This issue tracker has been migrated to GitHub, and is currently read-only.
For more information, see the GitHub FAQs in the Python's Developer Guide.

Author neologix
Recipients christian.heimes, hynek, jcea, neologix, pitrou, tarek, vstinner
Date 2013-08-16.16:24:22
SpamBayes Score -1.0
Marked as misclassified Yes
Message-id <CAH_1eM0dFWCCmoi6tZW6U1eJJ-AL-TKFu6J0LjPkGrbZpwPqXQ@mail.gmail.com>
In-reply-to <1376669952.75.0.874930027417.issue18756@psf.upfronthosting.co.za>
Content
>> If os.urandom() doesn't fail, something else will fail soon after.
>
> the random pool can be exhausted, but this is not "soon after" I think. In
> Linux and Mac OS X, ulimit -n defaults to 512 and 256.
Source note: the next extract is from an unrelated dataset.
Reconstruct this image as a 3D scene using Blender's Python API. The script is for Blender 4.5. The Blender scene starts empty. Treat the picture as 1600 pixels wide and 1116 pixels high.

I don't think he's referring to the entropy pool, but to RLIMIT_NOFILE.
You'll likely hit EMFILE sooner or later, e.g. on socket(), open()...

> It's very easy to reach that limit if you write a web app that uses this
> API.
>
>> I agree with Antoine. Exhausting the FDs is not the problem,
>
> Do you suggest that we should not use os.urandom on high load ?

What does high load mean?
If you mean many concurrent threads, then you should probably go for
the random module, no?

> Opening an FD on every call sounds under optimal, I am not seeing any
> drawback not to try to optimize that API.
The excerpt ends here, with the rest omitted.